On 12 July 1812 Freiherr von Stein, the great Prussian reformer of the post-1806 era, wrote of Pfuel:

`Pfül hat den grössten Einfluss auf den Zaren, der ihm vertraut als einem Mann von gründlichen militärischen Ansichten, von einem durchaus rechtschaffenen Character und er befolgt die ersten Elementen seines Plans zum Feldzug. In der Ausführung enstehen aber viele Reibungen. Pfül ist reizbar, hypochondrisch, sein Vortrag ist abstrakt systematisch, für Menschen die nicht ans Denken gewöhnt sind, unverständlich. Er wird leicht störrisch und statisch, ist nicht durchgreifend genug, er hat daher wenig Popularität.` (Pfül has the greatest influence on the Tsar, who trusts him as a man of thorough military knowledge, having an upright character; he follows the first elements of his plan for the campaign. The execution (of this plan) however, causes much friction. Pfül is very irritable, hypochondriac. His presentation is abstractly systematic – incomprehensible for those who are not used to thinking. He quickly becomes irritable and stubborn; he is not thorough enough, thus, he is not popular`)

The Tsar was convinced of the genius and validity of Pfül`s plan and expended much time and resources on having it built, much to the chagrin of the rest of his staff, who quickle saw the defects of the strategic nonsense on which it was based.

When Napoleon`s invasion was rolling forward, some members of Alexander`s staff, managed to convince him to visit the site with them; there, they explained the inadequacies of the place.

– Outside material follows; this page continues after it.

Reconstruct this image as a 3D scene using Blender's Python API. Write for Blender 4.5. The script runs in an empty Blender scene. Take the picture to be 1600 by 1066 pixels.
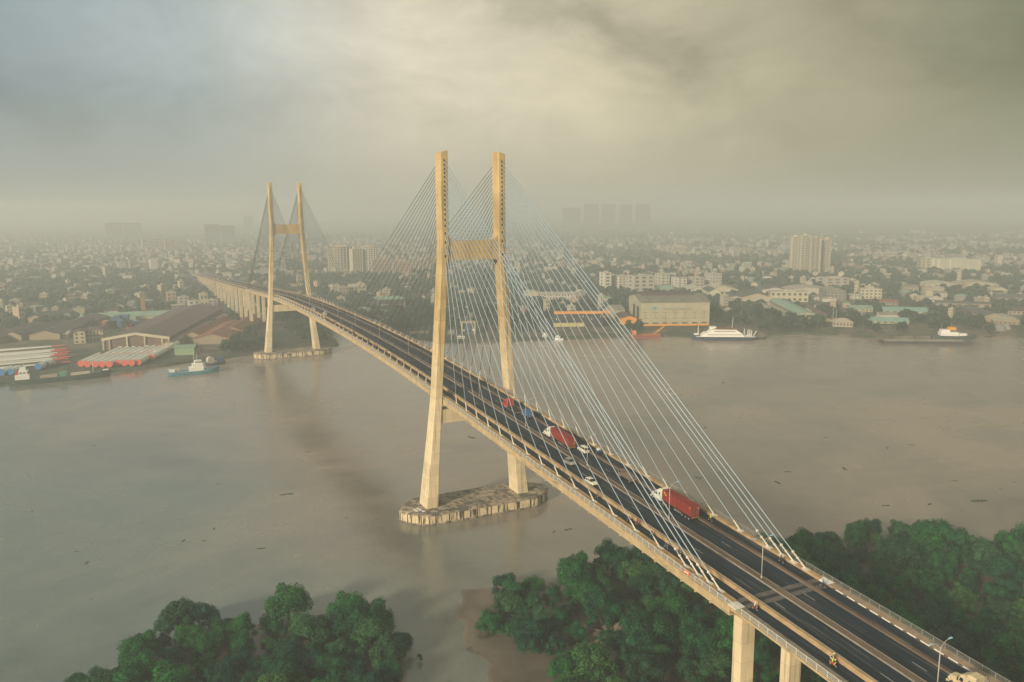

This had nothing in common with the Lines of Torres Vedras; it could easily be bypassed or ignored, the defences were on the wrong side of the river, its flanks were open and so on. After listening in silence, Alexander ordered that all work should cease and the place was abandoned.

In November 1812, in St Petersburg, after the French had begun their retreat, he said to Freiherr von Stein: `Believe me, no good will come of this!`

`Phül had not changed one whit over the years; he did, however, have a true heart and a selfless character.`

On 20 November 1812 he was sent on a mission to London by the Tsar and in 1814 he became Russian ambassador to the Netherlands. He died on 25 April 1826.